According to new research by Frank D. Bean, sociology Chancellor’s Professor, pathways to legalization and citizenship appear to take on greater significance for overcoming disadvantages in Mexican American educational attainment than previously thought.

“Many of the grandparents of third generation Mexican Americans start their lives in the country as unauthorized residents,” he says. “While previous work has focused on how immigrant legal status might impact the second generation, our study assesses the degree to which this is the case and extends the inquiry into the third generation, showing that the drag on grandchildren educational attainment is significant.”

The work is based on a study he conducted with Susan K. Brown, UCI sociology associate professor, and Mark Leach, UCI sociology doctoral alumnus ’07 and currently a rural sociology assistant professor at Pennsylvania University. Using data collected in the Immigrant Intergenerational Mobility in Metropolitan Los Angeles phone survey which targeted, among other immigrant groups, persons in the first through fourth-plus Mexican American generations, the researchers found that an unauthorized grandparent status negatively influenced educational attainment of their children, the second generation, and that those effects lingered well into the third generation.

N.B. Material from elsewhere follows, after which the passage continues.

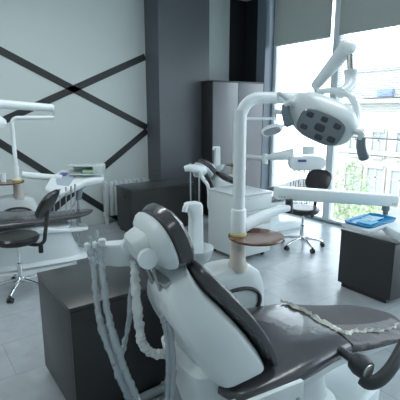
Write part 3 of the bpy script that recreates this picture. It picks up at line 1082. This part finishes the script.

“Almost all of the educational gap between third generation Mexican-origin young adults and their non-Hispanic white counterparts can be explained as a result of their grandparents’ legal status,” he says.

Survey results indicated that, on average, grandchildren of unauthorized Mexican Americans in Los Angeles completed an average of two fewer years of schooling than their non-Hispanic white counterparts. Conversely, of the third-generation Mexican Americans in Los Angeles whose grandparents could legalize, data showed that educational attainment was comparable to their non-Hispanic white counterparts.

Bean, who also directs the Center for Immigration, Population and Public Policy, presented the findings at a recent immigration conference held at Gallup World Headquarters in Washington, D.C. moderated by New York Times reporter Kirk Semple.

“Most current conventional interpretations of third-generation disadvantage tend to emphasize discrimination-based and school-based factors as explanations,” he says.

The new findings have different policy implications, he adds, as they suggest that unauthorized status – which could be a marker for discrimination and school-based factors – accounts for much of the generational education disadvantage.